Good luck with digging into all the math and modelling this with software.

Originally Posted by Papabravo

As I read the original question it was not about measurement, but a theoretical query about weather in an inductor with some parallel resistance is it possible to have the current and voltage in phase giving a power factor of 1. My answer is that it is not. We have a difference of opinion which can be settled by either a coherent theoretical proof or by experiment. However, even in the face of overwhelming evidence some people will remain unconvinced. This appears to be such a case, and thus it is pointless to continue this thread.

Although he said when being induced by a magnetic field. This is the difference that makes it have a PF of 1.

OK, I am comfortable with being incorrect with some terms and some concepts. I do not wish to contribute to any confusion. It has, admittedly, been a while since I studied or applied much of this stuff, and...use it or lose it so to speak.

I do feel like I've mixed up a thing or two in my own mind so I'm going to dig out some books and read.

I'm digging into it all right now too. There is almost no information about the phase relationship on the output windings of transformers.

I'm just going to have to setup the experiment at home tonight, since simulation does not seem to satisfy everyone.

OK, perhaps this is where I am wrong or misunderstand...Or perhaps I am right or half-right. Whatever.

RADIATION OF ELECTROMAGNETIC ENERGY

I know this thread is about coils and transformers, but it has always been my understanding that AC theory is the same "forest" despite differences in the "trees", so that is why I keep going back to RF transmission and antennas.

On the page I linked, it states this:

4-6 1. A current flows in the antenna with an amplitude that varies with the generator voltage. 2. A sinusoidal distribution of charge exists on the antenna. Every 1/2 cycle, the charges reverse polarity. 3. The sinusoidal variation in charge magnitude lags the sinusoidal variation in current by 1/4 cycle.

A 1/4 cycle is 90 degrees out of phase.

At the top of the page, if you click "previous page", (not the windows icon, but rather the link provided on the page) you see the same depiction from the Cebik site showing current and voltage distribution, 90 degrees out of phase.
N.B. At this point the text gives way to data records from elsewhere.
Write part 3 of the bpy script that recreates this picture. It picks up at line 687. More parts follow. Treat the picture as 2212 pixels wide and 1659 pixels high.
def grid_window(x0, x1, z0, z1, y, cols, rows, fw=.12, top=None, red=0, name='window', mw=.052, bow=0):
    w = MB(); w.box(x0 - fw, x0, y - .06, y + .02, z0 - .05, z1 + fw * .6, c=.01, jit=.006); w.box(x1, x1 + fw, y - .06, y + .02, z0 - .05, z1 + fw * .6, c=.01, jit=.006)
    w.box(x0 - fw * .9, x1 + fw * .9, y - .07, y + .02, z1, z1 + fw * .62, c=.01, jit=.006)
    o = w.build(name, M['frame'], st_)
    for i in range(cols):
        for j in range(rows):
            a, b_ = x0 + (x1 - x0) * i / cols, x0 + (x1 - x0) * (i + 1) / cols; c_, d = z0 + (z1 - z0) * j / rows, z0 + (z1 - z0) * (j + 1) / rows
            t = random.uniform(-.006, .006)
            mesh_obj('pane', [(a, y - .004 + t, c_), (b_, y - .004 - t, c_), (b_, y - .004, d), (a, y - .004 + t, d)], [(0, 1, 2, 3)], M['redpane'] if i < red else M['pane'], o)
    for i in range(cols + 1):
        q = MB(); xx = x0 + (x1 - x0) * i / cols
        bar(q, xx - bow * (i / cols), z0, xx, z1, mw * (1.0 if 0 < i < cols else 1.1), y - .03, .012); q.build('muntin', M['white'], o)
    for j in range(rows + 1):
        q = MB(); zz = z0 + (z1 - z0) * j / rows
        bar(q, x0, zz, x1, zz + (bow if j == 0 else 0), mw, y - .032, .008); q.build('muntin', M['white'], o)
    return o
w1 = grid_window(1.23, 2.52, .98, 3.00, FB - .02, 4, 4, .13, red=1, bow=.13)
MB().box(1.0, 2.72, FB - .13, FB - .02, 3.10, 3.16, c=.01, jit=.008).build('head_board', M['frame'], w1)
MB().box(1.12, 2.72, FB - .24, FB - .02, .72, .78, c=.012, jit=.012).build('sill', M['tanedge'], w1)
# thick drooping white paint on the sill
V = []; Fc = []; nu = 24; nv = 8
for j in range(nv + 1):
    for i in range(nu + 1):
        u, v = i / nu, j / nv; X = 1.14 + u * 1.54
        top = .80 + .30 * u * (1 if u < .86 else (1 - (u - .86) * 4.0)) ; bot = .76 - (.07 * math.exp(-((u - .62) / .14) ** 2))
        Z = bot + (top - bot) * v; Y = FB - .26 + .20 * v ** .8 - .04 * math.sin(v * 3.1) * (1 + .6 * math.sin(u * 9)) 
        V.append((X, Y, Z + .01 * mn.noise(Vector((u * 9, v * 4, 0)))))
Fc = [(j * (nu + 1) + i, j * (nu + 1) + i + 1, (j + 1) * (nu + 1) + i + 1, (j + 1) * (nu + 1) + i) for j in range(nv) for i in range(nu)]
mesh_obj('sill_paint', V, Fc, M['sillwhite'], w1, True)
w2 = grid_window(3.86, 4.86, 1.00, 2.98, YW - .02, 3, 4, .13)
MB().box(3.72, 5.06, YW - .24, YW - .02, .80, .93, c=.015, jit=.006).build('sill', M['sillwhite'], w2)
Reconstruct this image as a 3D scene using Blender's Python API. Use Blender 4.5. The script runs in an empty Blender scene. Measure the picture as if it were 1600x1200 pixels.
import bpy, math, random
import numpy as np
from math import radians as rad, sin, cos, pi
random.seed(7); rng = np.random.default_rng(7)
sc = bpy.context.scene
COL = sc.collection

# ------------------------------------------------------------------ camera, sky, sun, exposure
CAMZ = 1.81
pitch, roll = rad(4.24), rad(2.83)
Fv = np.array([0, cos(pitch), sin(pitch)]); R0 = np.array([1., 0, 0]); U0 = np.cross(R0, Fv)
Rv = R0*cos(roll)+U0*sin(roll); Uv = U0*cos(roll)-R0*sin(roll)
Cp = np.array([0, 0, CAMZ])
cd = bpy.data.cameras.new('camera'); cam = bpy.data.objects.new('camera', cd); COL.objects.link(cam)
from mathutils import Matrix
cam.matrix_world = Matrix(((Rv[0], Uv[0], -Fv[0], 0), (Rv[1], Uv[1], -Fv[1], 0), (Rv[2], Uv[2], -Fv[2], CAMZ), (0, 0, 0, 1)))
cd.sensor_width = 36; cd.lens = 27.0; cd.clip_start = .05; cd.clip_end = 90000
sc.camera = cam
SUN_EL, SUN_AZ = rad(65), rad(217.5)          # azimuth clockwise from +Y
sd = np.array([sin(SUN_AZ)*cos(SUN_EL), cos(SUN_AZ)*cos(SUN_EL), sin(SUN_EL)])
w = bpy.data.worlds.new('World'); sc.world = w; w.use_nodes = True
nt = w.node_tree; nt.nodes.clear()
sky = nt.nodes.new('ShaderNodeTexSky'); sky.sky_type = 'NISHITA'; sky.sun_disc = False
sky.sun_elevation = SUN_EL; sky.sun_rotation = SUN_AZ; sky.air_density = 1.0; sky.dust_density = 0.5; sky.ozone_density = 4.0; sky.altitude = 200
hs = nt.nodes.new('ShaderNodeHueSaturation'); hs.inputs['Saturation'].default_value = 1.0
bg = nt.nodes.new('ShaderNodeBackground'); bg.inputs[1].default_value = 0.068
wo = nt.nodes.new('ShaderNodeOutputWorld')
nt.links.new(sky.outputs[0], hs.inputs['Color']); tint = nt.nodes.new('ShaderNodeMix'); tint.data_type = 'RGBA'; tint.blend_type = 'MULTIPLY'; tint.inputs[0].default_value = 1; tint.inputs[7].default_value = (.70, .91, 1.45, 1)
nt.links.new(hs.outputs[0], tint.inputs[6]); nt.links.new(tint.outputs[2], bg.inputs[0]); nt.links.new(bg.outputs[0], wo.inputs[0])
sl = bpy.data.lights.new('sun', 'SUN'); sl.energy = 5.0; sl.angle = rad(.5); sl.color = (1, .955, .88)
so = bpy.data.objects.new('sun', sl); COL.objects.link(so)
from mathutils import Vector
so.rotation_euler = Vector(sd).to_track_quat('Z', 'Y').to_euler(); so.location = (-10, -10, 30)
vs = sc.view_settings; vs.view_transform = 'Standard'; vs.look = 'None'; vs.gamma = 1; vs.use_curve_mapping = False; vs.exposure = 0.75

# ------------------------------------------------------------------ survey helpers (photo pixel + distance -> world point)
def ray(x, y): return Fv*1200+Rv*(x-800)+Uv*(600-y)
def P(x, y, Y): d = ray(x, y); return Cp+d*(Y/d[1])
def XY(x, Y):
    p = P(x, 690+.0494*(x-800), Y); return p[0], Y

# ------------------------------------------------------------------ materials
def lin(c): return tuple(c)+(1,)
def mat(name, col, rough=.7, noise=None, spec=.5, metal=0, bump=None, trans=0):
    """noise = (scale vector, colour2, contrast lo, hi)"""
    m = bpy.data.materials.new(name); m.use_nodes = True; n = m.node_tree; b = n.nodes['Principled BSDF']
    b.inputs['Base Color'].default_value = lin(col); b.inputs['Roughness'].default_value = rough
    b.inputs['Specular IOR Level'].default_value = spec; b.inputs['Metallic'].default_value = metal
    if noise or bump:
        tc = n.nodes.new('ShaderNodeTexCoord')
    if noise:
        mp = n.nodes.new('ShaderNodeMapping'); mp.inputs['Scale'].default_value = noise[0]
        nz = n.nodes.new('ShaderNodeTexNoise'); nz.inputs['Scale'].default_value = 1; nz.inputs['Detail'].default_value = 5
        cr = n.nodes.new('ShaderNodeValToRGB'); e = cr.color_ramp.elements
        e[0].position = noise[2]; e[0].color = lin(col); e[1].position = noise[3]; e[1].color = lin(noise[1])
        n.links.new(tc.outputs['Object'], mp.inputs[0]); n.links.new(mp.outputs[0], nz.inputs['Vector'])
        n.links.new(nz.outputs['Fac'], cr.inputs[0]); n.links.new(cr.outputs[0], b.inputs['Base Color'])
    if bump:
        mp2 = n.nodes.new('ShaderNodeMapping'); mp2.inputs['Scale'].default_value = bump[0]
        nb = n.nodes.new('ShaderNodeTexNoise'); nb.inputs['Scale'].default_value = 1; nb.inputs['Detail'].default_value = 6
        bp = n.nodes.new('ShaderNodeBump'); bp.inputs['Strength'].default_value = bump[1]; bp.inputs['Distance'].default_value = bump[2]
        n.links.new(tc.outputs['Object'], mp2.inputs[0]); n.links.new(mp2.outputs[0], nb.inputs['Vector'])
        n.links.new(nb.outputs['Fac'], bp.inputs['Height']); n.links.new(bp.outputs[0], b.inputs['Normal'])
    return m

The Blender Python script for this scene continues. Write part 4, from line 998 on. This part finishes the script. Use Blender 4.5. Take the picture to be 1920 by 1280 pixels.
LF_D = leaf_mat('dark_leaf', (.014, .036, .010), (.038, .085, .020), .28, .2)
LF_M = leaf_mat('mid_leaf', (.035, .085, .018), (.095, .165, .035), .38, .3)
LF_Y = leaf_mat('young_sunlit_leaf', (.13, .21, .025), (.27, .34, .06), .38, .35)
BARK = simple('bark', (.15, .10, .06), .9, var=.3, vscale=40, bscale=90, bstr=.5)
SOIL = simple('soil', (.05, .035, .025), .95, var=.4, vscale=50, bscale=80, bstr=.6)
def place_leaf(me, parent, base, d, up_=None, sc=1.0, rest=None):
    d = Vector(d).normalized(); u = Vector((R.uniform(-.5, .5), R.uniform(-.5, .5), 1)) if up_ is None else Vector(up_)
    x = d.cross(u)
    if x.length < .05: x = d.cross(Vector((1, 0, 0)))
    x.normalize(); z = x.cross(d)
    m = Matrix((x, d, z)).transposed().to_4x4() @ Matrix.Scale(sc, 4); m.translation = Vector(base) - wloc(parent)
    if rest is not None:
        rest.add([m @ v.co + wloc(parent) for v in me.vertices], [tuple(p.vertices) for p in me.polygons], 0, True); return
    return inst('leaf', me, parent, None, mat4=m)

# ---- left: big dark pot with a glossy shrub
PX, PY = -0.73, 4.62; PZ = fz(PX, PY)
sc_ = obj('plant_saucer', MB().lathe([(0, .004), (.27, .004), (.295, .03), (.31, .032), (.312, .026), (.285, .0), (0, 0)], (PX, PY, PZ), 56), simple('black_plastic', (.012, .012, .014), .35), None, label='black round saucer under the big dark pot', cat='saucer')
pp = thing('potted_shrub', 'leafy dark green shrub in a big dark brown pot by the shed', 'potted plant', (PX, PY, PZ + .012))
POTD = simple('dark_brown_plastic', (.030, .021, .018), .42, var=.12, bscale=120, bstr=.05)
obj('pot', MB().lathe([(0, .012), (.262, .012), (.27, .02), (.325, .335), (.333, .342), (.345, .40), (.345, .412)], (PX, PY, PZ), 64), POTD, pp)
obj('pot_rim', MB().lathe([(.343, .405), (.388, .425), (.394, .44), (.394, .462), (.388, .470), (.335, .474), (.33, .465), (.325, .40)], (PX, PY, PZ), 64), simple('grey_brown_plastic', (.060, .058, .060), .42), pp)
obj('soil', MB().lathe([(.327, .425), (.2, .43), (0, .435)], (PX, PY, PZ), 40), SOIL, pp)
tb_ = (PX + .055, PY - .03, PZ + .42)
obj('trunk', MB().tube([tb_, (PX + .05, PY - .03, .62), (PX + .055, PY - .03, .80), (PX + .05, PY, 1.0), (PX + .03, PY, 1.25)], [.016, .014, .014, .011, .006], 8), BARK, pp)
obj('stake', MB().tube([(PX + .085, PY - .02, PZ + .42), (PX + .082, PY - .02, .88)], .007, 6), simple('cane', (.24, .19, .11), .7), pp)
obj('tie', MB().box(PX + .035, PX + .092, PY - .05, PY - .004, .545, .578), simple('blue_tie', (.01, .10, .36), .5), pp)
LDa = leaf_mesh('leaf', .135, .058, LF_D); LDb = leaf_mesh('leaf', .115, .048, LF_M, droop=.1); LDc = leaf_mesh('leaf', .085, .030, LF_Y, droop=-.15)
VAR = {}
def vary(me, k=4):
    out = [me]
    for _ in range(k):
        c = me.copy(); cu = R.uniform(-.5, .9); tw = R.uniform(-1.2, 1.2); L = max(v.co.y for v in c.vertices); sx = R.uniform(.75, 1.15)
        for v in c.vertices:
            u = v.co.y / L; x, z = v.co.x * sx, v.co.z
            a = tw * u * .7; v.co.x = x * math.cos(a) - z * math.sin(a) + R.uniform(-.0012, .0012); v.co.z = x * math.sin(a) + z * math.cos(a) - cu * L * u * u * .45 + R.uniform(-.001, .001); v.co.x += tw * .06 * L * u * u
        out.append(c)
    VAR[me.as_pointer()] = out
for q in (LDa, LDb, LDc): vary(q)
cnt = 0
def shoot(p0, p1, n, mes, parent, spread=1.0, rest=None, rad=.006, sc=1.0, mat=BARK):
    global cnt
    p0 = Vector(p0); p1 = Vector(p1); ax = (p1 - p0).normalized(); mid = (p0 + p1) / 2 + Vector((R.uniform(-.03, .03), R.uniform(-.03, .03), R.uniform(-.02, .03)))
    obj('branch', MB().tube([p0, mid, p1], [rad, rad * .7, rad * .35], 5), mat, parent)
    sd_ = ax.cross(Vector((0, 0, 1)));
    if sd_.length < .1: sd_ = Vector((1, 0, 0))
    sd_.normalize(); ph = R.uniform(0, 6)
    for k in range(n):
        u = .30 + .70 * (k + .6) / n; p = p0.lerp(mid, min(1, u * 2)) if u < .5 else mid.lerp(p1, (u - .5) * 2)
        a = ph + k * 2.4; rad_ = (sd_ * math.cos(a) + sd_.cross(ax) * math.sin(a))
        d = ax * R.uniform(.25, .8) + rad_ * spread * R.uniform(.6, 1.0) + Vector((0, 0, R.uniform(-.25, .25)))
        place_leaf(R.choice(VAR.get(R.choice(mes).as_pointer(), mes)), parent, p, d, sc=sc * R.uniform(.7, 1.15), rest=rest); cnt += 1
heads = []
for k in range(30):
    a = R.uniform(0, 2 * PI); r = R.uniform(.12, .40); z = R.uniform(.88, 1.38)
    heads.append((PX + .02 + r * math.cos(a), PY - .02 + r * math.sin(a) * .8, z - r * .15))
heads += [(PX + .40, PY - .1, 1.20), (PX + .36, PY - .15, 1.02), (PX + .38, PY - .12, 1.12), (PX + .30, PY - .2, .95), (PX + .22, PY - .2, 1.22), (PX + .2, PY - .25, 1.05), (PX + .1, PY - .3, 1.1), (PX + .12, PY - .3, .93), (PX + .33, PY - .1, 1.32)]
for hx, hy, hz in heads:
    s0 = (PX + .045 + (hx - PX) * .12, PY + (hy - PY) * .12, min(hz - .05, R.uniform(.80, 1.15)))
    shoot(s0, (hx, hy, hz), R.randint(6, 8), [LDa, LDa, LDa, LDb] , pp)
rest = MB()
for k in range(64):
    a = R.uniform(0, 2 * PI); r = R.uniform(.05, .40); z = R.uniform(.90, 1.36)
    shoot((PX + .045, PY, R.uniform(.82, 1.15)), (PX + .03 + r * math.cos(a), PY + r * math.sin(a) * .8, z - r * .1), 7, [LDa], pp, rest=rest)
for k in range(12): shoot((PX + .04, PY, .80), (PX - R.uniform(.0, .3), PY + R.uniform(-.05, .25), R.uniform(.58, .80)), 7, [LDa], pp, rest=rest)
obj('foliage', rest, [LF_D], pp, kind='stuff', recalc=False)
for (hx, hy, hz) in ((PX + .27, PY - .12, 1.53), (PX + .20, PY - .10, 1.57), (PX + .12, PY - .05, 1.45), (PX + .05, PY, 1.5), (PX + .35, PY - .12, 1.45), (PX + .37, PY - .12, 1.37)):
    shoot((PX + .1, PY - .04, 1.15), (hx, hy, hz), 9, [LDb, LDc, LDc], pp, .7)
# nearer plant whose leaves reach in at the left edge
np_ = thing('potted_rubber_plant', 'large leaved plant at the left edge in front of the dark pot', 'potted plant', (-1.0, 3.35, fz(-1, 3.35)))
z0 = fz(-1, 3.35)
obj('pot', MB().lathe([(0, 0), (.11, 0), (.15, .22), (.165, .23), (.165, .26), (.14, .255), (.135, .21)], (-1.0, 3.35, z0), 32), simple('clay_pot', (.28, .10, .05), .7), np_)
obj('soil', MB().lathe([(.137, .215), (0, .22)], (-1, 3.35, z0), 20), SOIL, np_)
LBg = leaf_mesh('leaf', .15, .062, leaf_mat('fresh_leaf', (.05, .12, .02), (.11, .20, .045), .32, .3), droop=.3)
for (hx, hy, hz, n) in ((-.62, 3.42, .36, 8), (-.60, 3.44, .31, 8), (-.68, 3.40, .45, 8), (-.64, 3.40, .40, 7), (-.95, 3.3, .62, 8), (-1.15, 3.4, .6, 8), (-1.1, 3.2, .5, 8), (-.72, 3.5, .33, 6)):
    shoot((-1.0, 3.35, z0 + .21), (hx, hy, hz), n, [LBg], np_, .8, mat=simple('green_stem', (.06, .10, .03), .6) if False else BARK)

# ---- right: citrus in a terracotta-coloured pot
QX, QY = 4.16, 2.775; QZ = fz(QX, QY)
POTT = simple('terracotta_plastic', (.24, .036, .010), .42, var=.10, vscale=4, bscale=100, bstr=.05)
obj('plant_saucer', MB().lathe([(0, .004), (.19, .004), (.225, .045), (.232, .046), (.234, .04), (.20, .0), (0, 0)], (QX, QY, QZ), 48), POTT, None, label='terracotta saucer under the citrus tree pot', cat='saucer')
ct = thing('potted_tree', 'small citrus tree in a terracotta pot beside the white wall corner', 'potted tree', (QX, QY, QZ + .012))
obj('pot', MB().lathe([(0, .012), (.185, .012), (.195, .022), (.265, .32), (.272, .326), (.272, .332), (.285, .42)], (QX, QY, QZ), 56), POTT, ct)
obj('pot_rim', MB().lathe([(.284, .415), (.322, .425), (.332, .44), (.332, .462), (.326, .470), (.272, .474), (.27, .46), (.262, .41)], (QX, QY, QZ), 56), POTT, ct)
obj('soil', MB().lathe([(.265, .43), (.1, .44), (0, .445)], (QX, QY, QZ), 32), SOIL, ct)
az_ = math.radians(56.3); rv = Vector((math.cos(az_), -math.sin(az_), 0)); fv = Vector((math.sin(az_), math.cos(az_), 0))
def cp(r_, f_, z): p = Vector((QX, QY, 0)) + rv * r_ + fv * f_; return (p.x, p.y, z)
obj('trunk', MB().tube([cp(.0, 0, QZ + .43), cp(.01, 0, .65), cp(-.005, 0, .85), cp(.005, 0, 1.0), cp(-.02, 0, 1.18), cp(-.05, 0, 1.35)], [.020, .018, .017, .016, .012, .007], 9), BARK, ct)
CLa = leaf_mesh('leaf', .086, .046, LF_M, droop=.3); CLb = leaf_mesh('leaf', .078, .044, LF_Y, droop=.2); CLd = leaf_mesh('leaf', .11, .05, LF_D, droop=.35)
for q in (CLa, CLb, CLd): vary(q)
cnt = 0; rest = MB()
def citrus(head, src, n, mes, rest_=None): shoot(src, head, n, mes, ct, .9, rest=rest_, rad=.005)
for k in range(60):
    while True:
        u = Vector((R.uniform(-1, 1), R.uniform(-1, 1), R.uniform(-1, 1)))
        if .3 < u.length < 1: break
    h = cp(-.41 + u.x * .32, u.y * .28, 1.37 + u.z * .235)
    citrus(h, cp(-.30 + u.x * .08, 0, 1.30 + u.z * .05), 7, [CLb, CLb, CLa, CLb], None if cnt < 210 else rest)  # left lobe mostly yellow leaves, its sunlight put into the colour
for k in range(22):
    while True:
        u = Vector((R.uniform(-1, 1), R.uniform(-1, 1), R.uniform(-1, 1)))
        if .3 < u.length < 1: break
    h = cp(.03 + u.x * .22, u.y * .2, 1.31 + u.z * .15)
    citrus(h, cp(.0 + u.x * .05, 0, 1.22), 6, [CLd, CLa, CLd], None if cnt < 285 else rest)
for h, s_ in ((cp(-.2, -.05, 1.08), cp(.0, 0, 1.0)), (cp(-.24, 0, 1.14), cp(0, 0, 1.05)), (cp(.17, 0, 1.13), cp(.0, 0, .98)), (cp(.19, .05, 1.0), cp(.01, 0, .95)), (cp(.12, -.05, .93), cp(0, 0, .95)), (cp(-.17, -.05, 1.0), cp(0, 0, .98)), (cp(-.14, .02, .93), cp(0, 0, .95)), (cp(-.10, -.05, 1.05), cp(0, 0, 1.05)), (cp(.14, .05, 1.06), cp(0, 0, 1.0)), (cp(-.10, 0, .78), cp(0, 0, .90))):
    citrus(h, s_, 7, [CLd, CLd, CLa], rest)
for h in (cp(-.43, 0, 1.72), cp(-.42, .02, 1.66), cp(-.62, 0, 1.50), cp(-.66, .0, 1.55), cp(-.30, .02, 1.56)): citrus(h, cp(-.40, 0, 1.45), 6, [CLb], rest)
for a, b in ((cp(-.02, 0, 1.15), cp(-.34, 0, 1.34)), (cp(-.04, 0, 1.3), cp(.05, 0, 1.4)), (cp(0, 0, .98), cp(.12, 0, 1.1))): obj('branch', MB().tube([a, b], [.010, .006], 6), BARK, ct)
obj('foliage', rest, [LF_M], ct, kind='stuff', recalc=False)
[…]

I have always concluded that in a properly tuned antenna system that voltage and current where not in phase.

Yet in doing a little reading of other webpages I'm getting some contradictions.
So it definately looks like reading an actual BOOK instead of the internet, to refresh, is in order LOL.

Yes, that would look correct if you are sending a signal through an inductor. But didn't you mention that you are supplying the magnetism itself to induce the current/voltage?

Originally Posted by crutschow

I believe the confusion is the phrase "variation in charge magnitude lags the variation in current". It does not say the variation in current lags the voltage. The variation in current is in phase with the voltage, but out of phase with the variation in charge. Make sense?

Also again regarding a generator, transformer or any induced voltage in a coil: Smanches is correct. The voltage is in phase with the magnetic change. Any phase shift at the output is due to the reactive charactistics of the load. It is not due to any inherent inductance of the transformer/coil/generator (ignoring stray or parasitic inductance).

No, I don't think there is confusion.

Further reading from the same article:

Figure 4-6.—Standing waves of voltage and current on an antenna

"Look at the current and voltage (charge) distribution on the antenna in figure 4-6. A maximum movement of electrons is in the center of the antenna at all times; therefore, the center of the antenna is at a low impedance. This condition is called a STANDING WAVE of current. The points of high current and high voltage are known as current and voltage LOOPS. The points of minimum current and minimum voltage are known as current and voltage NODES."

And if you refer the diagrams, the point of high current "loop" is at the place where voltage is zero, or the voltage "node", and where current is zero, there is a voltage loop...and the voltage loop corresponds to areas of high charge magnitude.

I realize that voltage and charge are two different things, but that doesn't mean they aren't related, or rather aren't UNRELATED.